I happen to draw experience from many past projects. From using tools like Photoshop, Flash, and 3DS Max. Then writing games in C++, C#, and Python in game jams. Or implementing game algorithms on top of classic games. Haphazardly, learn some screencasting software to teach Django or present how to reverse engineer. Build a site that provides utility, then use that site's data to visualize in d3. Then re-deploy the site in a half-dozen different ways to understand devops. And there's also writing on this very blog1.

That's a lot of projects. I've accidentally stumbled into many of them with an irresistible excitement. Others were like trudging through mud of demotivation. Interesting doesn't necessarily mean you'll love it, but it may expand your empathy for developers coming from a different perspective.

These projects will be frustrating. Some will be unfruitful; some of my projects were never finished.
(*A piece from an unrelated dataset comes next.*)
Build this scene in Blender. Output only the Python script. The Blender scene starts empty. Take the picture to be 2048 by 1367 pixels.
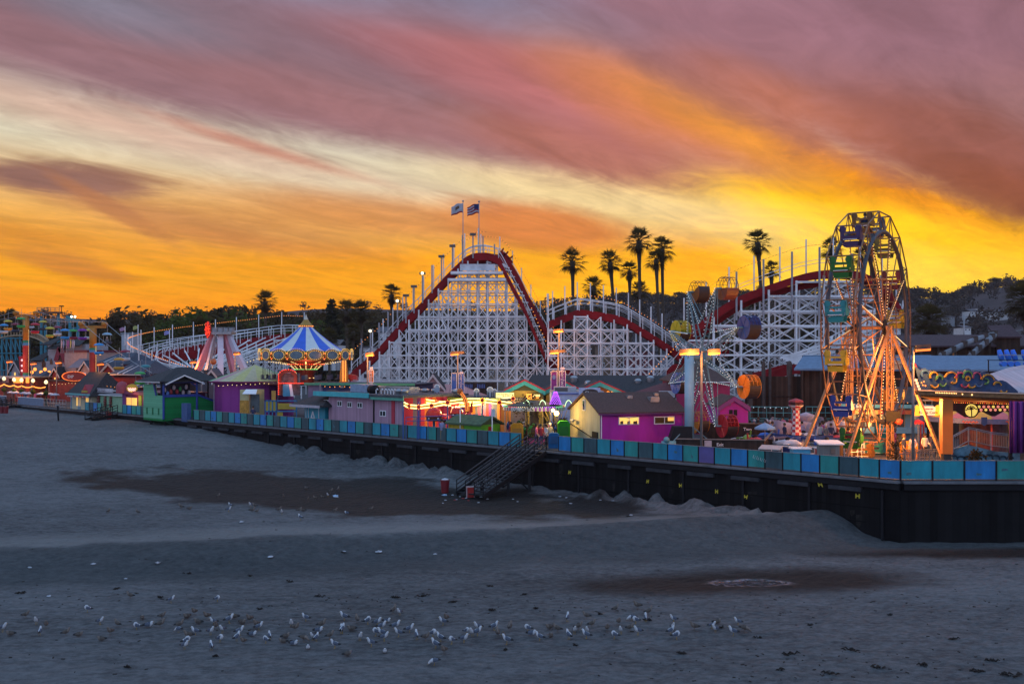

But it's the fastest way I know how to learn. But the project has to be motivating enough to drive through the tough challenges. You need to trick yourself that the end goal is worth it, even though it's only the journey that matters.


Isn't this advice the same as when you're a beginner? Almost. You need to do more while working on these projects: think.

You must mentally refactor what you learn. That helps when you need to explain the concepts you've learned or how to build mental models of new, similar concepts. Try to derive mental schemas you can reapply in different contexts. Learn good object-oriented design patterns, then learn functional patterns. Try to describe OO patterns as functional ones and vice versa2. Try explaining coding style to a non-developer.

Why build schemas? They're abstractions for the mind. They let you skip the implementation detail if needed. Engineers focus on the tools and the languages too often. Those things all have one thing in common: it's knowledge that decays. Tools will always change; programming languages come and go. Building schemas is extracting your experience from the tools and languages you use. It's high-density knowledge. To refine your schemas, you need to refactor your tool-specific knowledge. Instead of being an expert at one tool, could you generalize this skill to be better at a class of tools?

An example is working in a strongly-typed language. I tend to apply typed-language designs into other programs - even if it's in a dynamically-typed language. Likewise in avoiding mutation and multi-threading - it improves understanding of the program.

After using many languages, you become relatively ignorant of syntax. Instead, you'll be scanning for larger patterns. Become the chess master that can recall layouts of chess positions through higher-level patterns instead of the beginner trying to memorize the location of every piece.

  1. This monthly blog posting is a mixed success. It’s definitely on the trudging side of projects.
  2. There’s more than just mapping OO concepts to FP, but it’s definite suprising to see how many can be mapped to functions.